To begin the interim negotiating process, Israel should take several meaningful steps, such as transferring additional security responsibility in the West Bank to the Palestinian Authority, freezing settlement construction on the other side of the security fence, offering compensation to Israeli settlers who wish to move back to Israel proper, and releasing prisoners of Fatah held in Israeli jails. The Palestinians, meanwhile, must agree to continue security cooperation in the West Bank, refrain from launching an international legal campaign against Israel, and avoid a power-sharing arrangement with Hamas. Questions regarding the status of Jerusalem and Palestinian refugees should be determined once both sides have taken these interim steps and begun negotiating borders and security.

This proposal undoubtedly carries risks.

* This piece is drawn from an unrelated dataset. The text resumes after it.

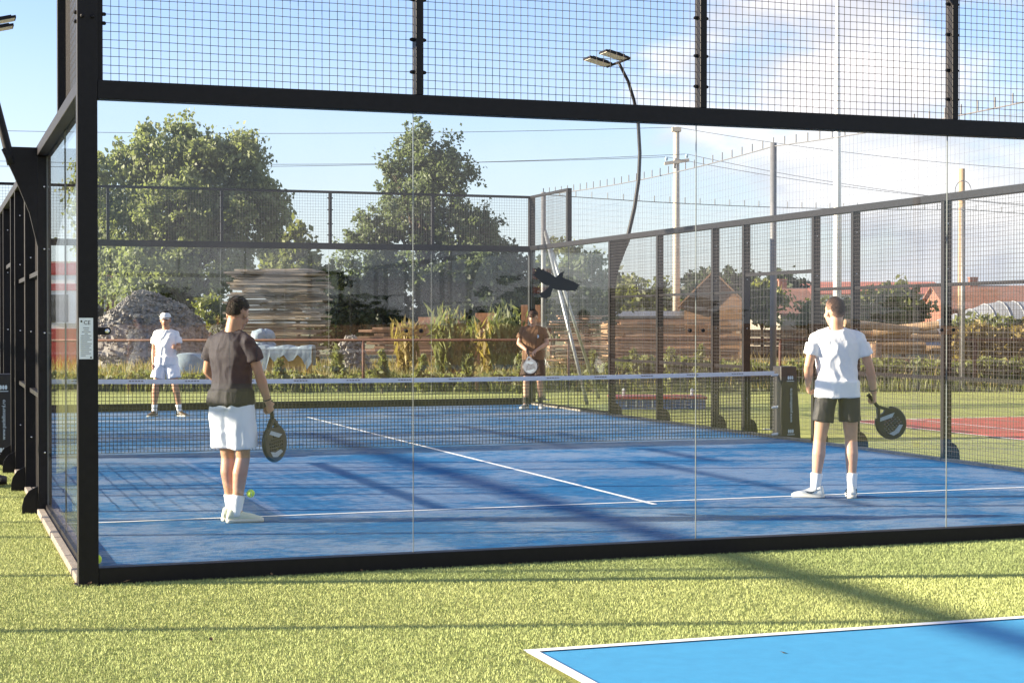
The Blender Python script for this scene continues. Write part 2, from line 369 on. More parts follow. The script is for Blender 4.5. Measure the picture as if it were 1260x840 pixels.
def courtmat():
    m = bpy.data.materials.new('court_turf'); m.use_nodes = True; t = m.node_tree; n = t.nodes; b = n['Principled BSDF']
    b.inputs['Roughness'].default_value = .85; b.inputs['Specular IOR Level'].default_value = .2
    tcn = n.new('ShaderNodeTexCoord')
    def ns(scale, st, detail=7, ro=.62):
        mp_ = n.new('ShaderNodeMapping'); mp_.inputs['Scale'].default_value = st; mp_.inputs['Rotation'].default_value = (0, 0, R(8))
        t.links.new(tcn.outputs['Object'], mp_.inputs[0])
        q = n.new('ShaderNodeTexNoise'); q.inputs['Scale'].default_value = scale; q.inputs['Detail'].default_value = detail; q.inputs['Roughness'].default_value = ro
        t.links.new(mp_.outputs[0], q.inputs[0]); return q.outputs[0]
    def mr_(src, a, c, lo=0, hi=1):
        q = n.new('ShaderNodeMapRange'); q.inputs[1].default_value = a; q.inputs[2].default_value = c; q.inputs[3].default_value = lo; q.inputs[4].default_value = hi
        t.links.new(src, q.inputs[0]); return q.outputs[0]
    def mth(op, a, c):
        q = n.new('ShaderNodeMath'); q.operation = op
        for i, s_ in enumerate((a, c)):
            if isinstance(s_, (int, float)): q.inputs[i].default_value = s_
            else: t.links.new(s_, q.inputs[i])
        return q.outputs[0]
    big = mr_(ns(.55, (1, 1.3, 1), 3), .35, .65, -.10, .16)
    patch = mr_(mth('ADD', ns(7.5, (.75, 1.5, 1), 12, .8), big), .475, .60)
    fine = mr_(ns(60, (1, 1, 1), 4), .3, .7, .35, 1)
    sand = mth('MULTIPLY', mth('MULTIPLY', patch, fine), .56)
    blu = n.new('ShaderNodeMix'); blu.data_type = 'RGBA'; blu.inputs[6].default_value = (.0015, .064, .19, 1); blu.inputs[7].default_value = (.003, .115, .29, 1)
    t.links.new(mr_(ns(7, (1, 2.2, 1), 6), .35, .65), blu.inputs[0])
    mi = n.new('ShaderNodeMix'); mi.data_type = 'RGBA'; mi.inputs[7].default_value = (.30, .325, .385, 1)
    t.links.new(sand, mi.inputs[0]); t.links.new(blu.outputs[2], mi.inputs[6]); t.links.new(mi.outputs[2], b.inputs['Base Color'])
    bp = n.new('ShaderNodeBump'); bp.inputs['Strength'].default_value = .35; bp.inputs['Distance'].default_value = .015
    t.links.new(ns(28, (1, 1.6, 1), 6), bp.inputs['Height']); t.links.new(bp.outputs[0], b.inputs['Normal'])
    return m
M['court'] = courtmat()
M['line'] = mat('court_line', (.74, .74, .76), rough=.8, var=.12, scale=30)
def court_surface(ox, oy=0):
    s = sheet('court', ox, ox+10, 0, 20, 0, M['court']); made = [s]
    mb = MB()
    def ln(x0, x1, y0, y1): mb.add([(x0+ox,y0,.004),(x1+ox,y0,.004),(x1+ox,y1,.004),(x0+ox,y1,.004)], [(0,1,2,3)])
    ln(.01, 9.99, 3.03, 3.08); ln(.01, 9.99, 16.92, 16.97); ln(4.975, 5.025, 2.83, 3.03); ln(4.975, 5.025, 3.08, 16.92); ln(4.975, 5.025, 16.97, 17.17)
    made.append(tag(mb.build('court_line', M['line']), kind='structure'))
    k = MB()
    for x0 in (-.125, 10.0):
        y = 0.02
        while y < 20:
            k.box(ox+x0, ox+x0+.06, y, min(y+.99, 20), -.03, .030); k.box(ox+x0+.066, ox+x0+.124, y, min(y+.99, 20), -.03, .026); y += 1.0
    o = tag(k.build('kerb', M['concrete']), kind='structure'); bevel(o, .006, 1); made.append(o)
    for o in made: o.location.y = oy
NX = -16.0; NY = -4.0
court_surface(0); court_surface(NX, NY)

# foreground light blue court with white border
M['cyan'] = mat('cyan_court', (.04, .275, .50), rough=.75, col2=(.034, .245, .455), scale=9, bump=.25, bscale=320, detail=12)
sheet('sports_court', 1.78, 30, -9.1, -2.95, .0, M['cyan'])
mb = MB()
for (x0, x1, y0, y1) in ((1.74, 30, -2.985, -2.925), (1.735, 1.80, -9.1, -2.985)): mb.add([(x0,y0,.006),(x1,y0,.006),(x1,y1,.006),(x0,y1,.006)], [(0,1,2,3)])
tag(mb.build('border_line', M['line']), kind='structure')
# red court inside the ball-games cage
M['redcourt'] = mat('red_court', (.44, .075, .05), rough=.8, var=.15, scale=2)
G = [(12.9, 13.9), (13.0, 9.9)]
mb = MB(); mb.add([(13.0, -6, -.002), (24, -6, -.002), (24, 13.3, -.002), (13.0, 13.3, -.002)], [(0,1,2,3)])
tag(mb.build('red_court', M['redcourt']), kind='structure')
mb = MB()
for (x0, x1, y0, y1) in ((12.95, 13.0, -6, 13.35), (13.0, 24, 13.3, 13.35), (14.2, 14.25, -6, 13.3)): mb.add([(x0,y0,.003),(x1,y0,.003),(x1,y1,.003),(x0,y1,.003)], [(0,1,2,3)])
tag(mb.build('red_court_line', M['line']), kind='structure')

# grass blades close to the camera
def blades():
    pts = []
    n = 620000
    x = rng.uniform(-4.6, 8.6, n); y = rng.uniform(-4.9, -.1, n)
    keep = ~((x > 1.72) & (y < -2.91))
    dx, dy = x-CAM[0], y-CAM[1]; fw = dx*FX+dy*FY; rt = dx*RX+dy*RY
    keep &= (np.abs(rt) < fw*.32+.15)
    a = np.stack([x[keep], y[keep]], 1)
    n = 190000
    x = rng.uniform(-3.2, -.135, n); y = rng.uniform(-.1, 9, n)
    dx, dy = x-CAM[0], y-CAM[1]; fw = dx*FX+dy*FY; rt = dx*RX+dy*RY
    k = (np.abs(rt) < fw*.32+.15); b = np.stack([x[k], y[k]], 1)
    p = np.concatenate([a, b], 0); n = len(p)
    ang = rng.uniform(0, 2*PI, n); h = rng.uniform(.008, .016, n); wd_ = rng.uniform(.0014, .0028, n)
    la = rng.uniform(0, 2*PI, n); ln = h*rng.uniform(.1, .8, n)
    b0 = np.stack([p[:,0]-np.cos(ang)*wd_, p[:,1]-np.sin(ang)*wd_, np.full(n, -.012)], 1)
    b1 = np.stack([p[:,0]+np.cos(ang)*wd_, p[:,1]+np.sin(ang)*wd_, np.full(n, -.012)], 1)
    t = np.stack([p[:,0]+np.cos(la)*ln, p[:,1]+np.sin(la)*ln, h-.010], 1)
    V = np.stack([b0, b1, t], 1).reshape(-1, 3); F = np.arange(3*n).reshape(-1, 3)
    m = mat('turf_blade', (.39, .435, .175), rough=.8, col2=(.315, .365, .135), scale=2.2, rnd=-.12, spec=.3)
    o = np_mesh('grass', V, F, m); tag(o, 'short yellow green artificial turf in front of the glass wall', 'grass', kind='stuff')
blades()
def litter():
    t = []; ms = [mat('dead_leaf', (.16, .09, .04), rough=.8, var=.4, rnd=.3)]
    for i, (x, y) in enumerate([(-.155,-.145),(-.06,-.16),(.16,-.15),(1.05,-.16),(1.62,-.19),(2.62,-.2),(-.9,1.1),(-.42,3.4),(.35,-2.2),(3.1,-1.4),(4.6,-3.9),(2.9,-3.4)]):
        r = random.Random(i); a = r.uniform(0, 6.28); mb = MB(); L_ = r.uniform(.014, .026); z = .012 if not (x > 1.8 and y < -2.95) else .004
        u = Vector((math.cos(a), math.sin(a), .15)); v = Vector((-math.sin(a), math.cos(a), .1))
        c = Vector((x, y, z)); mb.add([c-u*L_, c+v*L_*.45+Vector((0,0,.005)), c+u*L_+Vector((0,0,.006)), c-v*L_*.45+Vector((0,0,.004)), c+Vector((0,0,-.002))], [(0,4,1),(1,4,2),(2,4,3),(3,4,0)])
        o = mb.build('dead_leaf', ms[0], loc=(x, y, 0)); tag(o, 'tiny brown dead leaf lying on the turf or blue court', 'leaf', 'dead leaves on the ground')
litter()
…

For example, Palestinian refusal to implement the conditions for Israeli support of the UN resolution would further damage Israel’s strategic position. But the potential benefits of supporting the resolution far outweigh the perils. If Israel manages to garner solid international support by backing the Palestinian UN resolution, it may induce the Palestinians to return to negotiations. This would improve Israel’s international status, give it more diplomatic space to maneuver through the chaos in the Middle East, and allow it to shore up its security needs.

Most important, the above proposal may be the only way to preserve the idea of achieving peace through bilateral negotiations. By reaching a compromise with the Palestinian leadership over the UN resolution, Israel can halt the dangerous precedent of unilateral action for conflict resolution and instead preserve the principle of achieving a two-state solution through direct talks, a notion critical to Israel’s future. Such a concerted move would prevent a violent confrontation, give the Palestinians the dignity they seek, allow the parties to relaunch negotiations, and win Israel international favor while preserving its security needs. Now is the time not for prudence but for audacity.

The views expressed in this article are solely those of Isaac Herzog.